Political gravity is starting to assert itself on the Tories’ ridiculous manifesto. You will recall that this gang of scaremongerers, who spent the entire election trading on economic competence, getting the deficit and public sector debt down, and “strong leadership” promised £28bn in unfunded spending commitments – presumably with the view that they’d never get chance to implement them because coalition negotiations, etc. There’s a lesson there: one should avoid tempting fate. You may also recall the fright UKIP gave the Tories all throughout the last parliament, the one that gave CCHQ willies enough to make a rash in/out referendum pledge on European Union membership. It’s been fewer than 50 days since the general election, so let’s take a look at how our overlords are doing.
Ooops number one. Page 14 of the Tory manifesto: “We will invest £38 billion in our railway network in the five years to 2019.” No you won’t. Patrick McLaughlin, the man at the ministry designated to carry the can has passed the blame onto Network Rail, saying the plan is no longer viable because of delays and so on. Nothing to do with trimming spending here to make up for pledges there, you understand. The upgrades to the Midland main line and the route between Manchester and Leeds are only being delayed. The advantage is funds can be diverted elsewhere in the short-term, though in the long-term it will end up costing more. Sacrificing tomorrow for the needs of the day, what says Toryism more than that?
Ooops number two. Page 72 of the Tory manifesto:
It will be a fundamental principle of a future Conservative Government that membership of the European depends on the consent of the British people – and in recent years that consent has worn thin. That’s why, after the election, we will negotiate a new settlement for Britain in Europe, and then ask the British people whether they want to stay in the EU on this reformed basis or leave.”
Oh dear. This was always Dave’s biggest gamble. Trying to get treaty change through with the consent of the EU’s entire membership was always going to be a tricky business. Unsurprisingly, with the EU and the Euro facing its gravest challenge, other leaders aren’t particularly interested in the immediate interests of Britain’s Conservative Party to deliver a renegotiation according to an arbitrary timetable.

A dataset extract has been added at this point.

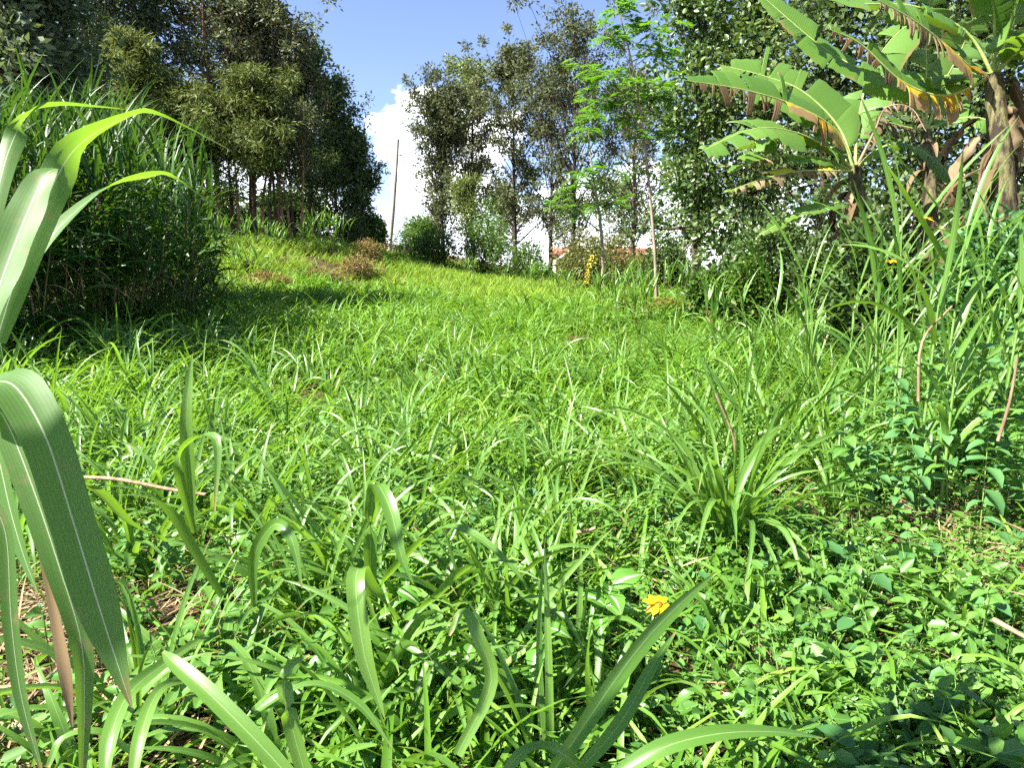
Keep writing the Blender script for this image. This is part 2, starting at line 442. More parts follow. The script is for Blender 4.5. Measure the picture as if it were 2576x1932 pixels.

And so another manifesto pledge is set to fall – the referendum can take place before Dave goes with his begging bowl to Chancellor Merkel, and looks like it will too. He’s going to have a tough time extricating himself from this sorry and unnecessary mess.
In truth, both of these should be seen as kite-flying exercises. Dave and Osborne know there’s a huge gap in their finances. They know money has to be found from somewhere. So why not start fudging on two pledges – one relatively minor, one quite major that can, at a push, be blamed on the vicissitudes of Network Rail and the EU, and seeing what happens. If nothing much does, and I don’t think it will, the Tories can start fudging other bits of their manifesto. Can the education budget look forward to a cut? Are we going to see the bedroom tax extended to a small number of pensioners in overly large council houses? Are they going to row back on the free childcare commitment? Or, the biggie, will VAT go up – albeit at a rate less than inflation? The clock’s ticking down to the summer statement. The government can’t hide its cards forever.